Flat Panel TVs are getting cheaper, so maybe, it’s time you bought one. Here’s a ready reckoner.

Kushan Mitra | Print Edition: June 1, 2008

A few months ago, you would be hard-pressed to find a flight from South East Asia that did not have a bellyful of flat panel televisions being brought back by consumers who thought they got a better deal in Thailand or Malaysia than they did in India.

Flat screen cheaper
Flat screen cheaper
Not for much longer; a slew of new products from almost every major manufacturer have made these televisions the must-buy item this year. Of course, compelling content, such as the Indian Premier League, has also helped. The problem with buying such a television, however, is that there are several sizes, and worse still, a host of acronyms and specifications to deal with as a consumer. So, what should you keep your eyes peeled out for?

Full-HD and HD-Ready: This one is extremely important, since virtually all flat panels advertise this. High Definition (HD) is the future of television, and even though Indian broadcasters do not broadcast HD signals as yet, if you want to buy a TV with a certain degree of future-proofing, what you need is a “full-HD” TV and not one that is “HD-ready”. Full-HD means that a screen can display 1,080 lines of video in a “progressive” scan format. This is the resolution that will be displayed by next-generation Blu-Ray Disc movies. HD-ready could mean a lot of things, including that a TV can only display 768 lines of video. Basically, to cut to the chase, a full-HD TV has far higher potential resolution (if you have the input) than an HD-ready TV. Unsurprisingly, full-HD TVs costs almost 25 per cent more (for the same screen size) than HD-ready TVs.

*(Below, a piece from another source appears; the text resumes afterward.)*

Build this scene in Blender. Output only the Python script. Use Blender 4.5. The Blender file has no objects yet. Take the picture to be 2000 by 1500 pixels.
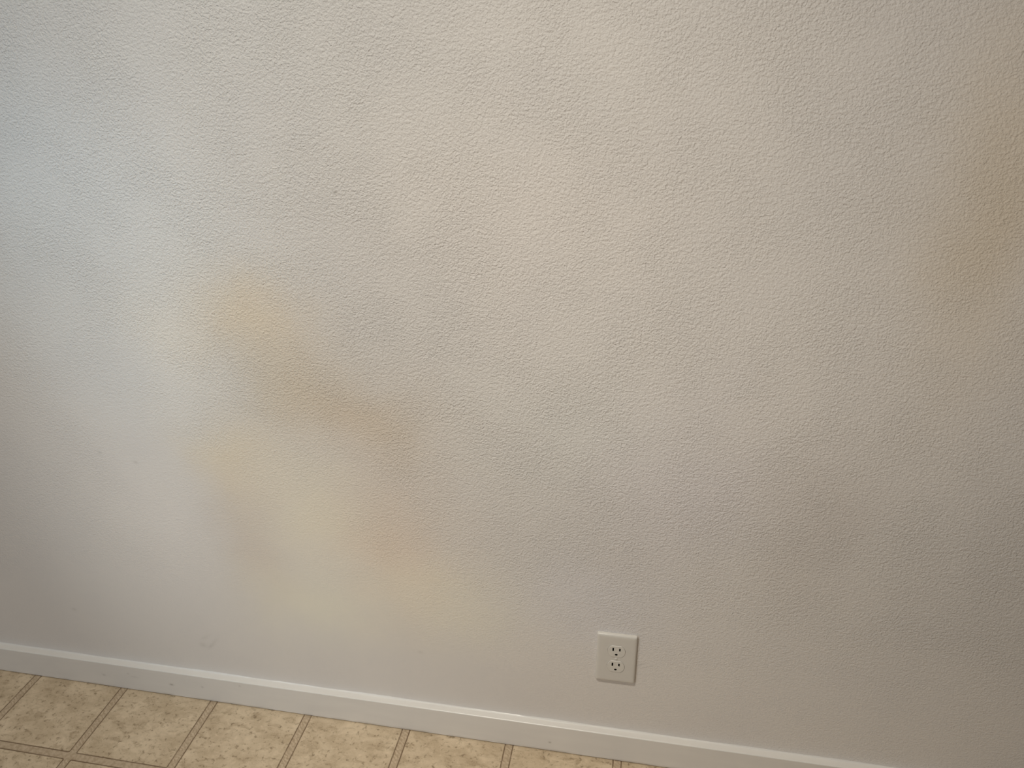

Contrast Ratio: Here is the problem: since there are no mandated norms to advertise this, manufacturers tend to quote rather random numbers. Basically, the contrast ratio measures the difference between the light output of the blackest black and the whitest white the screen can display. Manufacturers, however, do contrast tests in completely dark rooms, whereas in the real world, people stay in homes with lights all over. The real world contrast ratio, therefore, is often a fifth or even less of what’s advertised. In fact, when it comes to blacks, you really can’t beat a good old tube television.

Response Time: This is the time taken for the screen to change to a new image. Again, a standard definition tube television is best at this, but thanks to advancements in tech, flat panels are getting better. However, before you buy a flat panel TV, a good test is to play an action movie or a sports DVD. If the picture appears choppy, that usually means the TV has a poor response time.

Inputs: Most flat panel TVs support multiple inputs, and some have several more than others. Keep an eye out for the number of “High Definition Multimedia Interface” (HDMI) and Component HD inputs the TV has. Also, given that you will probably be dealing with standard video inputs, make sure that your flat panel has multiple “Simple Video” (S-Video—the yellow video lead with white and red audio leads) inputs. If you still watch basic cable TV without a set-top box, make sure your TV has an input for a co-axial cable.